Sunday, May 17, 2009

What videogames can teach us about assessment?

I label this post as "non-research" because it is not related to my dissertation. However, it is important to my work in IDM research in Education because from where I come from, educators here have been grappling with how best to design and implement alternative assessment and how IDM can facilitate the process. So this post is like a bookmark in my "online diary", pointing and reminding me of James Gee's excellent work on studying what videogames can teach us about alternative assessment.

Why I say alternative assessment? Personally, I feel traditional assessment or assessment that we all familiar with will be around for many years to come. Efforts to explore alternative assessment are most welcome not only that they show us how learning should be assessed but also to help move public opinion. Alternative assessment will continue to work in the fringe of schools' assessment of learning until the public are ready to embrace it.

There is a series of four articles altogether. The first one is the pic above: Rise of Nations: A Model of Assessment, where Gee identifies seven points what videogames can teach us about assessment.

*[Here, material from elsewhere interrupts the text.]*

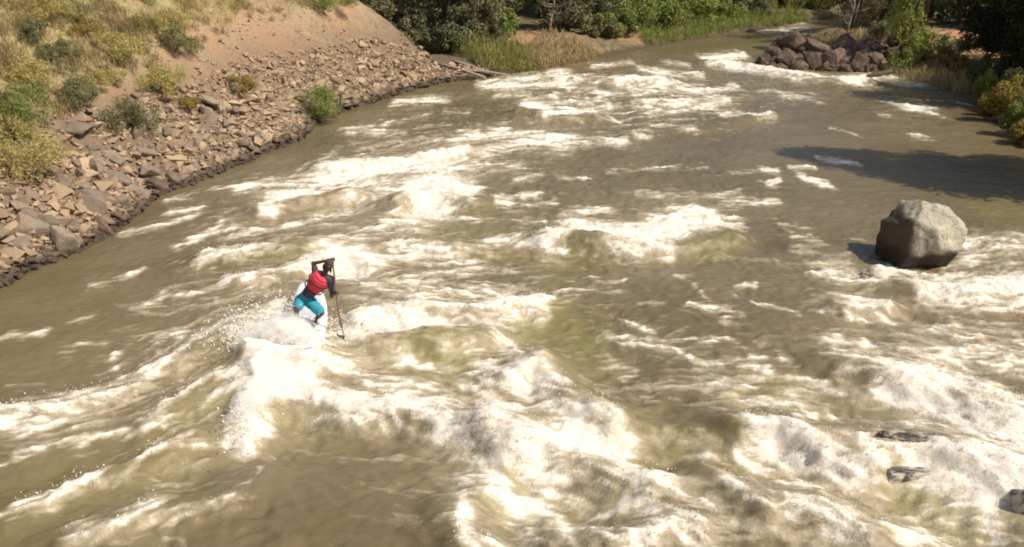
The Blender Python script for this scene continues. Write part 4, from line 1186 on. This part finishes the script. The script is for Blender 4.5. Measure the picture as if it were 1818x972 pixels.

In his second article: Games as Their Test, Gee brings it to our face why can't assessment and learning be one and not two separate entities. Like in games, games itself is assessment, and playing and learning is assessment, all part of a complete whole. In his third article, the title already suggest what it is all about: Assessing Development, Not "Static Stuff". In the last article: Appreciating What the World Say Back to Us, Gee pokes us to relfect back on our fascination with assessing fact (he calls this fascination "fact fetish"). He calls for the need to assess learners' respond in advancing their learning further from feedback they receive.